(Stated goal)
Each line below must be set down exactly; omit any image you find.

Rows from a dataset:

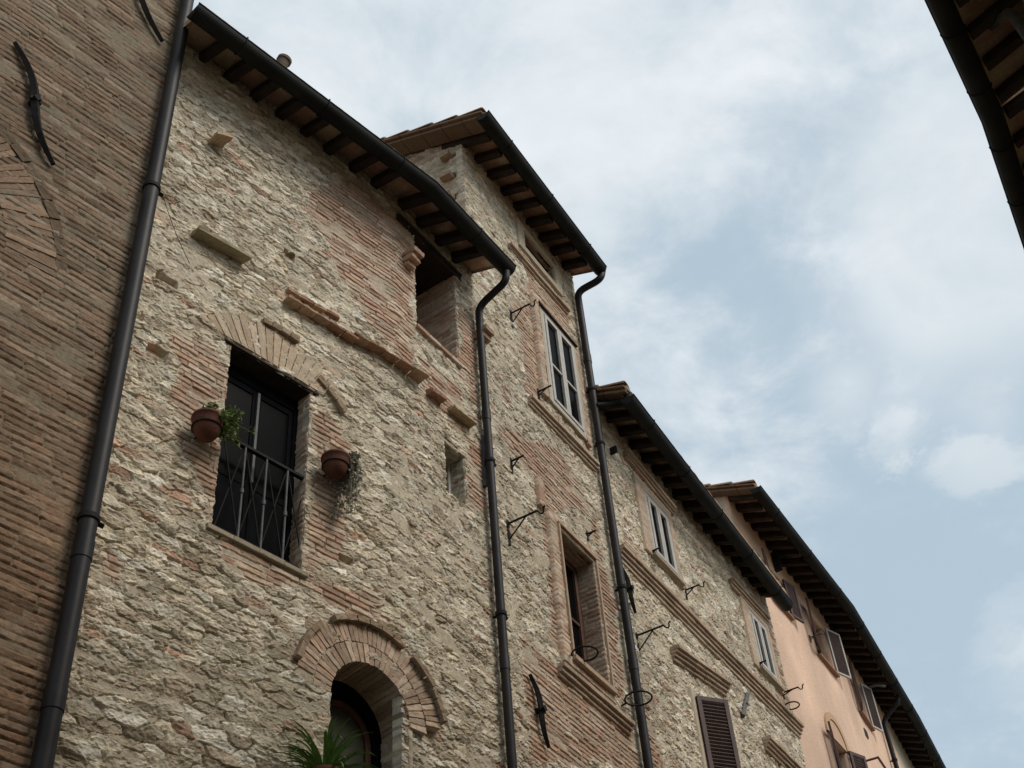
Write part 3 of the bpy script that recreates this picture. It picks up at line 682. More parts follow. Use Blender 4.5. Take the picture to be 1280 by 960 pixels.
# arched window
arch_ring(A1, asc, azc, ar, ar+.155, 0, math.pi, 27, -.52, .014, 'window_arch', Ah)
arch_ring(A1, asc, azc, ar+.165, ar+.315, math.radians(8), math.radians(172), 38, -.06, .016, 'window_arch', Ah)
ro_ = ar+.32
for (p0, p1_, n) in (((366, 824), (395, 776), 3), ((409, 769), (503, 806), 6), ((516, 817), (553, 906), 6)):
    a0 = ang(A1, asc, azc, *p0)[0]; a1 = ang(A1, asc, azc, *p1_)[0]; hood(A1, asc, azc, ro_-.004, ro_+.042, a0, a1, -.05, .06, 'hood_course', wA1, n)
ahr = (aL, aR, arch_bot, azc)
reveal(A1, ahr, .52, rubble(44, [], .17, .06, .8), wA1, sides='LRB', res=.016)
def arched_bars(W, s0, s1, z0, zc, t, o0, o1, name, m, parent, n=14):
    c = (s0+s1)/2; r = (s1-s0)/2; b = MB(W)
    b.box(s0, s0+t, o0, o1, z0, zc); b.box(s1-t, s1, o0, o1, z0, zc)
    for i in range(n):
        q = [(c-rr*math.cos(a_), zc+rr*math.sin(a_)) for a_, rr in ((math.pi*i/n, r), (math.pi*(i+1)/n, r), (math.pi*(i+1)/n, r-t), (math.pi*i/n, r-t))]; b.prism(q, o0, o1)
    return b.build(name, m, parent)
b = MB(A1); b.prism([(asc+(ar+.01)*math.cos(math.pi*i/16), azc+(ar+.01)*math.sin(math.pi*i/16)) for i in range(17)]+[(asc-(ar-.12)*math.cos(math.pi*i/16), azc-.06+(ar-.12)*math.sin(math.pi*i/16)) for i in range(17)], -.375, -.335); aw0 = b
aw = arched_bars(A1, aL, aR, arch_bot, azc, .09, -.38, -.30, 'arched_window', M_DOOR, Ah)
arched_bars(A1, aL+.095, aR-.095, arch_bot, azc-.06, .05, -.365, -.315, 'window_sash', M_RED, aw)
def arched_pane(W, s0, s1, z0, zc, o, name, m, parent, n=20):
    c = (s0+s1)/2; r = (s1-s0)/2; b = MB(W)
    b.prism([(s0, z0), (s1, z0)]+[(c+r*math.cos(math.pi*i/n), zc+r*math.sin(math.pi*i/n)) for i in range(n+1)], o, o+.006); return b.build(name, m, parent)
arched_pane(A1, aL+.14, aR-.14, arch_bot, azc-.06, -.345, 'pane', M_GLASS2, aw)
aw0.build('window_head', M_DOOR, aw)
# little window
reveal(A2, slit, .20, rubble(47, [], .17, .06, .8), wA2)
b = MB(A2); b.box(slit[0]+.004, slit[0]+.04, -.2, -.16, slit[2], slit[3]); b.box(slit[1]-.04, slit[1]-.004, -.2, -.16, slit[2], slit[3]); b.box(slit[0]+.04, slit[1]-.04, -.2, -.16, slit[2], slit[2]+.04); b.box(slit[0]+.04, slit[1]-.04, -.2, -.16, slit[3]-.04, slit[3])
sw = b.build('small_window', M_WHITE, Ah)
b = MB(A2); b.box(slit[0]+.041, slit[1]-.041, -.185, -.18, slit[2]+.041, slit[3]-.041); b.build('pane', M_GLASS, sw)
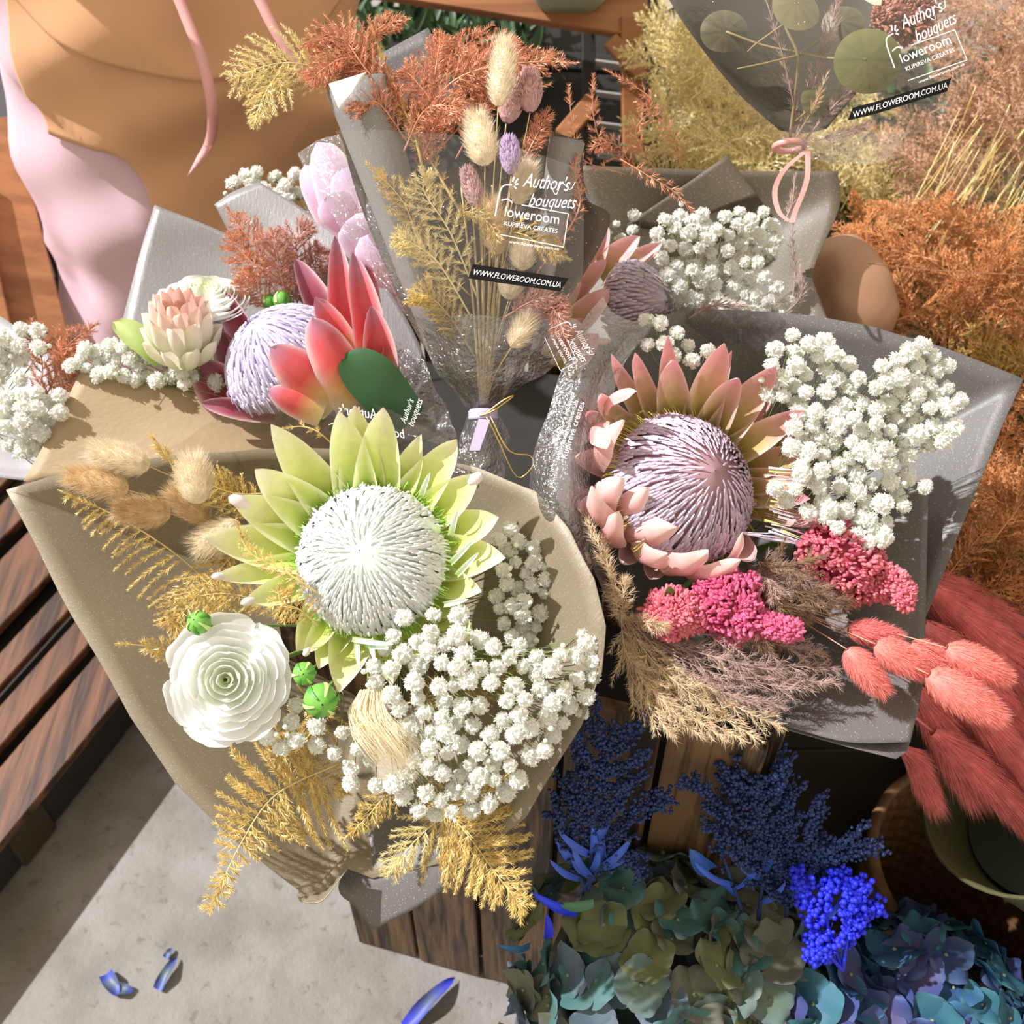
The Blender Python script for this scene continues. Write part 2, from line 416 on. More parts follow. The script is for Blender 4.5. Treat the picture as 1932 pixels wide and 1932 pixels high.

(Task solution)
Write part 3 of the bpy script that recreates this picture. It picks up at line 682. More parts follow. Use Blender 4.5. Take the picture to be 1280 by 960 pixels.
# arched window
arch_ring(A1, asc, azc, ar, ar+.155, 0, math.pi, 27, -.52, .014, 'window_arch', Ah)
arch_ring(A1, asc, azc, ar+.165, ar+.315, math.radians(8), math.radians(172), 38, -.06, .016, 'window_arch', Ah)
ro_ = ar+.32
for (p0, p1_, n) in (((366, 824), (395, 776), 3), ((409, 769), (503, 806), 6), ((516, 817), (553, 906), 6)):
    a0 = ang(A1, asc, azc, *p0)[0]; a1 = ang(A1, asc, azc, *p1_)[0]; hood(A1, asc, azc, ro_-.004, ro_+.042, a0, a1, -.05, .06, 'hood_course', wA1, n)
ahr = (aL, aR, arch_bot, azc)
reveal(A1, ahr, .52, rubble(44, [], .17, .06, .8), wA1, sides='LRB', res=.016)
def arched_bars(W, s0, s1, z0, zc, t, o0, o1, name, m, parent, n=14):
    c = (s0+s1)/2; r = (s1-s0)/2; b = MB(W)
    b.box(s0, s0+t, o0, o1, z0, zc); b.box(s1-t, s1, o0, o1, z0, zc)
    for i in range(n):
        q = [(c-rr*math.cos(a_), zc+rr*math.sin(a_)) for a_, rr in ((math.pi*i/n, r), (math.pi*(i+1)/n, r), (math.pi*(i+1)/n, r-t), (math.pi*i/n, r-t))]; b.prism(q, o0, o1)
    return b.build(name, m, parent)
b = MB(A1); b.prism([(asc+(ar+.01)*math.cos(math.pi*i/16), azc+(ar+.01)*math.sin(math.pi*i/16)) for i in range(17)]+[(asc-(ar-.12)*math.cos(math.pi*i/16), azc-.06+(ar-.12)*math.sin(math.pi*i/16)) for i in range(17)], -.375, -.335); aw0 = b
aw = arched_bars(A1, aL, aR, arch_bot, azc, .09, -.38, -.30, 'arched_window', M_DOOR, Ah)
arched_bars(A1, aL+.095, aR-.095, arch_bot, azc-.06, .05, -.365, -.315, 'window_sash', M_RED, aw)
def arched_pane(W, s0, s1, z0, zc, o, name, m, parent, n=20):
    c = (s0+s1)/2; r = (s1-s0)/2; b = MB(W)
    b.prism([(s0, z0), (s1, z0)]+[(c+r*math.cos(math.pi*i/n), zc+r*math.sin(math.pi*i/n)) for i in range(n+1)], o, o+.006); return b.build(name, m, parent)
arched_pane(A1, aL+.14, aR-.14, arch_bot, azc-.06, -.345, 'pane', M_GLASS2, aw)
aw0.build('window_head', M_DOOR, aw)
# little window
reveal(A2, slit, .20, rubble(47, [], .17, .06, .8), wA2)
b = MB(A2); b.box(slit[0]+.004, slit[0]+.04, -.2, -.16, slit[2], slit[3]); b.box(slit[1]-.04, slit[1]-.004, -.2, -.16, slit[2], slit[3]); b.box(slit[0]+.04, slit[1]-.04, -.2, -.16, slit[2], slit[2]+.04); b.box(slit[0]+.04, slit[1]-.04, -.2, -.16, slit[3]-.04, slit[3])
sw = b.build('small_window', M_WHITE, Ah)
b = MB(A2); b.box(slit[0]+.041, slit[1]-.041, -.185, -.18, slit[2]+.041, slit[3]-.041); b.build('pane', M_GLASS, sw)
The Blender Python script for this scene continues. Write part 2, from line 416 on. More parts follow. The script is for Blender 4.5. Treat the picture as 1932 pixels wide and 1932 pixels high.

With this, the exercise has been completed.